Date:
12 May 2011 Time:
7:00 AM Pacific, 10:00 AM Eastern, 3:00 PM UK, 4:00 PM Frankfurt, 5:00 PM Haifa, 7:30 PM Bangalore Call In Number: (emailed)
Participation request: contact
JimConallen
Agenda
- Review of recent core activities.
- Continue discussion of baseline proposal.
- scalability in AM domain (100's thousands of resources in a snapshot/baseline)
- derive pedigree, compare merge
-
Attendance
Regrets: Steve Speicher, Dave Johnson, Vishy Ramaswamy, Tom Picolli, John Crouchley
Atendees: Alann Zito, Clyde D. Iscuspit, Jim Conallen
Minutes
Low turnout due to vacations, and some of the Rational folk busily preparing for the Innovate conference.
We picked up on discussions from last time regarding the baseline proposal being discussed in the core. The big concern today is scalability for some systems that need to copy resources to complete a snapshot and when the transitive closure can't be computed efficiently. Design Manager (DM) fits into this category.
When DM snapshots even just a single resource, it must snapshot the entire project context. This is because the resources are highly fragmented. For some of our larger test models, the snapshot process can take from 10 minutes to 3 hours! This puts into question the proposal's approach of a simple POST with the camera capability to create a snapshot. A client is not going to wait anywhere from 10 minutes to 3 hours for a response to a POST call. The way DM does it today is that a POST is used to start a snapshot creation, but the response to the POST does not include the summary of it. Rather the client requesting the snapshot polls the server for the status of the snapshot (creating, aborted, done...). We may need the proposal to be extended to accommodate service providers with extremely long snapshot times.
In general we modeling folk think of baselines as all encompassing actions on the model. We tend not to think of baselining just a small subset of model elements (a diagram, a class, etc). One possible use case for baselines might be to support formal reviews on resources that are frozen. In these scenarios normal users will create a review on a subset of resources (models, requirements, test cases), and request a snapshot of each to include in the baseline. The review is then carried out on the baseline. Such a scenario might be carried out a couple times a day by different users. For a provider like DM this means the creation of several snapshots a day - something that will not scale in its current form today.

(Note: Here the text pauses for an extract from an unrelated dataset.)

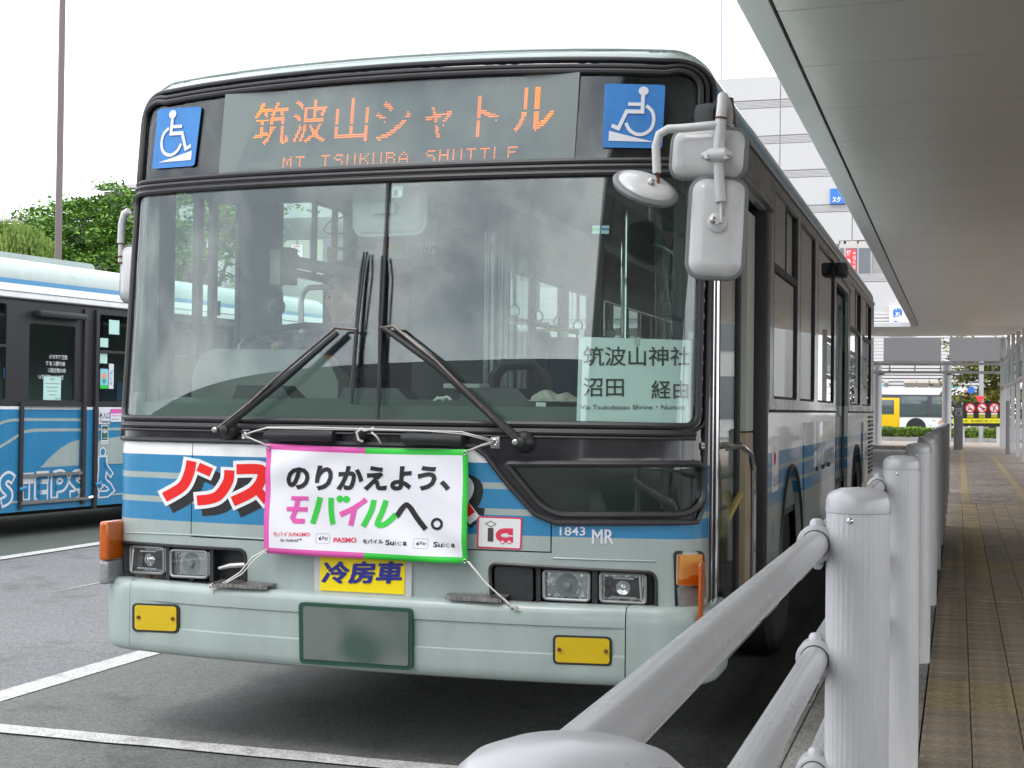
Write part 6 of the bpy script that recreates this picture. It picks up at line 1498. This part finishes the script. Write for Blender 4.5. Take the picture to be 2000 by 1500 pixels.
# printing: plane units are (y,z)
def osurf(y,z,off): return Vector((.0045+off,y,z))
P = Print(osurf); 
for (zz_,w_) in ((1.19,.035),(1.10,.035)):
    pass
P.stroke([(-2.2,.80),(-1.3,.98),(-.72,1.17),(-.55,1.21),(-.42,1.215)],.03,M_PALE,0,4); P.stroke([(-1.4,.6),(-.95,.83),(-.62,.97),(-.425,1.06)],.032,M_PALE,0,4)
P.stroke([(.74,1.215),(.9,1.215),(2.5,1.215)],.03,M_PALE,0); P.stroke([(.74,1.105),(.9,1.11),(2.5,1.11)],.03,M_PALE,0)
P.poly([(.74,.72),(.74,.97),(.85,1.0),(1.1,1.025),(2.4,1.03),(2.4,.72)],M_PALE,0); P.stroke([(-5,.40),(-.42,.375)],.022,M_PALE,0); P.stroke([(.74,.375),(2.5,.40)],.022,M_PALE,0); P.build('livery_stripe', ob)
P = Print(lambda y,z,off: Vector((-.0145+off,y,z)))
P.stroke([(-.375,1.22),(.52,1.215)],.03,M_PALE,0); P.stroke([(-.375,1.085),(-.2,1.105),(0.1,1.108),(.52,1.105)],.032,M_PALE,0,3)
P.poly([(-.09,.715),(.05,.82),(.2,.91),(.36,.975),(.49,1.0),(.49,.72)],M_PALE,0); P.build('livery_stripe', ob)
# big outlined letters
P = Print(lambda y,z,off: Vector(((-.0145 if DO[0]+.02 < y < .53 else .005)+off,y,z)))
def big(L,w1=.085,w2=.115,sn=0):
    P.stroke(L,w2,M_STWHITE,.001,sn,ext=.015); 
Ls = [([(-.50,.61),(-.56,.64),(-.63,.60),(-.62,.53),(-.55,.47),(-.56,.41),(-.64,.38)],3),([(-.37,.61),(-.20,.61)],0),([(-.29,.60),(-.29,.40)],0),([(-.13,.62),(.02,.62)],0),([(-.12,.61),(-.12,.40)],0),([(-.13,.51),(.01,.51)],0),([(-.13,.40),(.01,.40)],0),([(.12,.62),(.12,.40)],0),([(.12,.62),(.22,.63),(.29,.57),(.24,.50),(.13,.49)],3),([(.52,.62),(.44,.62),(.39,.57),(.44,.52),(.50,.47),(.45,.41),(.37,.40)],3)]
for L,sn in Ls: P.stroke(L,.115,M_STWHITE,.001,sn,ext=.018)
for L,sn in Ls: P.stroke(L,.062,M_BLUE,.002,sn,ext=.0)
P.build('livery_lettering', ob)
P = Print(osurf)
fig = [[(.845,.80),(.845,.66),(.83,.52)],[(.86,.54),(.96,.48),(1.0,.43),(.93,.39),(.80,.39)],[(.86,.74),(.93,.66),(.99,.60)],[(.83,.50),(.78,.47)]]
for L,w_ in zip(fig,(.15,.085,.075,.09)): P.stroke(L,w_,M_STWHITE,.001,0,ext=.02)
P.circle(.845,.86,.052,M_STWHITE,.001)
for L,w_ in zip(fig,(.11,.05,.045,.06)): P.stroke(L,w_,M_BLUE,.002,0)
P.circle(.845,.86,.036,M_BLUE,.002); P.build('walking_figure_print', ob)
# stickers
P = Print(osurf); P.poly([(.77,1.34),(.95,1.34),(.95,1.165),(.77,1.165)],M_STWHITE,.003); a = P.build('entrance_sticker', ob)[0]
P = Print(osurf); P.text('入口',.83,1.225,.94,1.30,M_INK,.005,.01); P.text('ENTRANCE',.82,1.175,.945,1.205,M_INK,.005,.02); P.stroke([(.80,1.185),(.80,1.29)],.010,M_INK,.005); P.stroke([(.78,1.25),(.80,1.29),(.82,1.25)],.010,M_INK,.005); P.build('entrance_lettering', a)
P = Print(osurf); P.poly([(.96,1.335),(1.2,1.335),(1.2,1.19),(.96,1.19)],M_STWHITE,.003); P.poly([(.96,1.335),(1.2,1.335),(1.2,1.285),(.96,1.285)],M_PINK,.004); P.stroke([(.98,1.26),(1.15,1.26)],.006,M_PINK,.005); P.stroke([(.98,1.22),(1.1,1.22)],.008,M_GREY,.005); P.build('pink_notice', ob)
P = Print(osurf); P.poly([(.81,1.155),(.925,1.155),(.925,.945),(.81,.945)],M_STWHITE,.003); P.poly([(.82,1.145),(.915,1.145),(.915,.99),(.82,.99)],mat('deep_green_print',(.01,.10,.06),.5),.004); a = P.build('association_sticker', ob)[0]
P = Print(osurf); P.text('NBA',.83,1.065,.905,1.115,M_STWHITE,.006,.03); P.text('日本バス協会',.825,.955,.91,.975,M_INK,.005); P.stroke([(.83,1.01),(.905,1.01)],.006,M_STWHITE,.006); P.stroke([(.84,1.045),(.89,1.03)],.006,mat('mid_green_print',(.03,.35,.15),.5),.006); P.build('association_print', a)
P = Print(lambda y,z,off: Vector((-.012+off,y,z))); P.poly([(-.63,1.745),(-.55,1.745),(-.53,1.64),(-.63,1.64)],M_STBLUE,.0); a = P.build('wheelchair_sticker', ob)[0]
P = Print(lambda y,z,off: Vector((-.010+off,y,z))); P.circle(-.60,1.725,.012,M_STWHITE,0,10); P.stroke([(-.60,1.715),(-.60,1.685),(-.575,1.685),(-.565,1.66)],.010,M_STWHITE,0); P.arc(-.597,1.675,.020,.008,110,350,M_STWHITE,0,12); P.build('wheelchair_symbol', a)
# mirrored lettering on the door glass and the pale notice
P = Print(lambda y,z,off: Vector((-.021+off,y,z)))
for k,(s_,y0,y1) in enumerate((('危険ですから',.02,.29),('扉が開くまで',-.03,.26),('床の黄色部に',.0,.27),('立たないで下さい',-.14,.24))): P.text(s_,y1,1.86-.072*k,y0,1.91-.072*k,M_STWHITE,.001,.01)
P.build('door_glass_lettering', dg_)
P = Print(lambda y,z,off: Vector((-.021+off,y,z))); P.poly([(-.06,1.675),(.20,1.675),(.20,1.425),(-.06,1.425)],mat('pale_mint_paper',(.50,.75,.68),.7),.001); P.text('お願い',.04,1.635,.10,1.655,M_INK,.002)
for k in range(4): P.stroke([(-.04+.02*k,1.60-.04*k),(.18-.02*k,1.60-.04*k)],.008,M_GREY,.002)
P.text('関東鉄道',.11,1.435,.19,1.447,M_NAVY,.002); P.build('door_notice', dg_)
for (y0,y1,z0,z1,m) in ((.93,1.10,2.17,2.33,'pale_mint_paper'),(.79,.92,2.02,2.12,'pale_mint_paper'),(.79,.91,1.84,1.95,'pale_mint_paper')):
    box('window_paper', -.012,-.010,y0,y1,z0,z1, MATS[m], ob)
P = Print(lambda y,z,off: Vector((-.010+off,y,z))); P.poly([(.80,1.78),(.93,1.78),(.93,1.56),(.80,1.56)],mat('sky_print',(.25,.6,.75),.6),0); P.poly([(.80,1.60),(.93,1.60),(.93,1.56),(.80,1.56)],M_GREEN,.001); P.circle(.865,1.70,.04,M_OR,.001,12); P.circle(.865,1.645,.03,mat('teal_print',(.05,.35,.30),.6),.002,12)
P.poly([(.94,1.84),(1.02,1.84),(1.02,1.56),(.94,1.56)],M_STWHITE,0); P.text('もてぎ',.955,1.60,1.00,1.78,M_STBLUE,.001,.02); P.build('window_poster', ob)
for y in (-2.6,-1.4,1.3,2.3,3.2): 
    s_ = box('seat', -.95,-.5,y,y+.42,1.0,1.1, M_SEAT, ob, .03); box('seat_back', -.95,-.5,y+.36,y+.46,1.05,1.65, M_SEAT, s_, .03)
for y,m in ((-.22,'yellow_handle'),(-.12,'yellow_handle')): MB().tube([(-.35,y,.4),(-.35,y,2.5)],.02,8).build('grab_pole', mat('dull_ochre',(.20,.15,.05),.6), ob)

# ================================================================== WHAT STANDS BEHIND THE CAMERA (seen only in reflections)
hb = thing('terminal_building', 'long low grey terminal building standing behind the viewer across the bus bays', 'building', (-20,-46,0))
box('main_wall', -90,1.0,-60,-46,0,11.0, mat('terminal_wall',(.16,.16,.165),.7,var=.1,vscale=.3), hb)
for k in range(20): box('window', -88+4.4*k,-85+4.4*k,-46.0,-45.9,3.5,6.8, M_WIN, hb)

sh = thing('reflection_hall', 'low pale unseen hall added far beyond the right edge for the side window reflections', 'building', (20,76,0))  # unseen building, added so the side windows mirror less bare sky
box('main_wall', 9,60,70,84,0,8.5, mat('hall_wall',(.55,.54,.53),.7,var=.1,vscale=.3), sh)
for k in range(9): box('window', 10.5+5*k,14+5*k,69.9,70.0,1.0,3.2, M_WIN, sh); box('window', 10.5+5*k,14+5*k,69.9,70.0,4.6,6.8, M_WIN, sh)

One idea tossed in the meeting is instead of taking a snapshot of the entire project context in the repository, we instead cache a rendering of that subset of resources (diagrams, properties, oslc responses). When clients ask for the baselined resource we return the cached resource. Of course this type of baseline would not allow the navigation through resources that were not explicitly part of the snapshot, and we could not support general querying. But it would, by orders of magnitude, increase the efficiency of baselining small sets of resources.
It was pointed out that even in this scenario a user viewing one of these baselined resources, might want click on an element in a diagram (that was not cached in the baseline) or navigate to the parent of an element or something. We see this desire in looking at historical requirements. When you look at a requirement's previous version, you often want to know what the linked, or sibling requirements were at that time as well. Similarly looking at a work item's history is only part of the view. If I note the state of a work item at a particular time, it is not easy to figure out the state of the other work items in the same project at that same time.